Wednesday, September 18 2002

Anybody who spends a large part of their life travelling in and out of Dublin to work will be aware of the value of local jobs near to where people live. Instead of getting up at 6:30 in the morning to spend and hour and a half in traffic, you get up at 8:00 to be in work for 9:00 nice and relaxed and ready to face the day ahead. Instead of queuing in a deli for a roll, you can go home for lunch and instead of spending Saturday trying to catch up with your life you can go to the bank and the post office and your local doctor during the day. Working local is how people are meant to live.
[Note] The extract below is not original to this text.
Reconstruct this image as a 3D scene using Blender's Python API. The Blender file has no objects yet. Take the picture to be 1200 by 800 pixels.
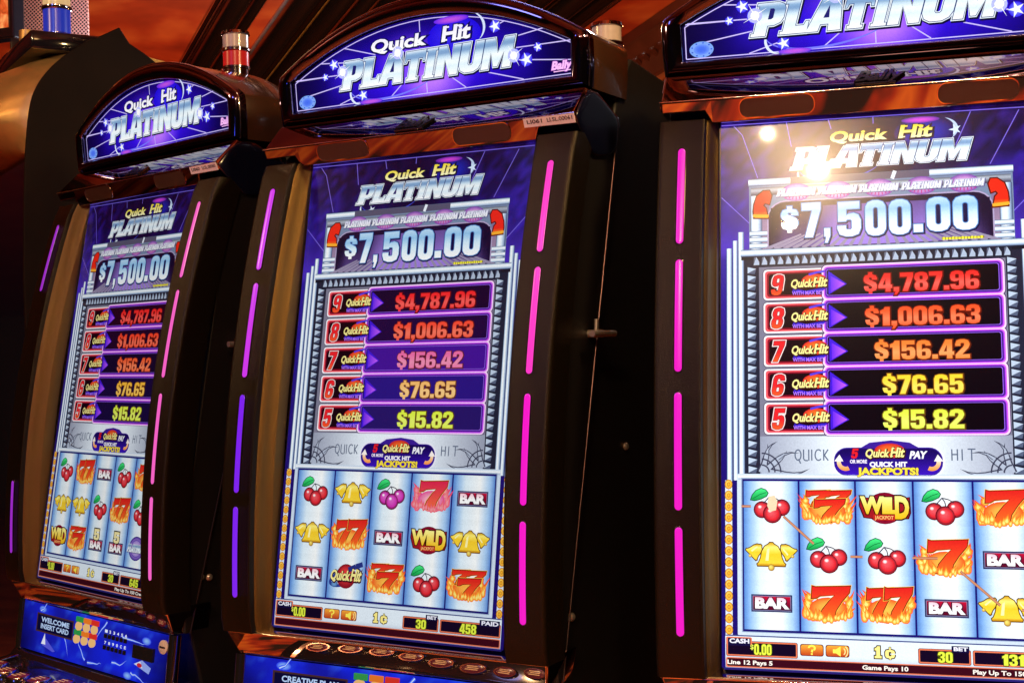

But the magnetic power of Dublin is making it more and more difficult to work local. Instead, the towns and villages of Wicklow are becoming dormitory towns - places for the workforce of the offices and factories of Dublin to rest for a few hour before another long, daily journey to work. When people work in Dublin they are more likely to also shop in Dublin and socialise in Dublin and so Dublin becomes bigger and its magnetic effect becomes stronger.

When people are travelling through stressful traffic for 3 hours a day they are not at their most energetic when they arrive home at 7:00pm. If you are part of the daily exodus to Dublin you'll know the feeling - a quick bite of food and collapse for an hour of television before bed - after all, you have to get up early to do it all again. This means that commuters have little time for community groups and clubs. They don't usually volunteer as youth leaders, or sit on local committees or help organise festivals and community associations and all the other non-commercial activities of a healthy community. They are too tired - they don't have time.

And so, day by routine day, once healthy local communities become hollowed out and turned into dormitory towns providing residential services to the workforce of the all powerful centre.

It doesn't have to be this way. Local jobs were once the norm and can be the norm again. Policies and activities that encourage local enterprise, the provision of local outlets for people to trade simply and easily, the encouragement of tele-working and other non-traditional work patterns - all these can make a difference. Creating a healthy local economy is not about getting the IDA to grant a big multi-national or two to locate in the town (come easy, go easy). Instead it is about the strength, security and social health that comes from a diversity of small local enterprise and work patterns. It's not impossible. it just takes a bit of imagination and a real commitment to standing up to the trend of centralisation.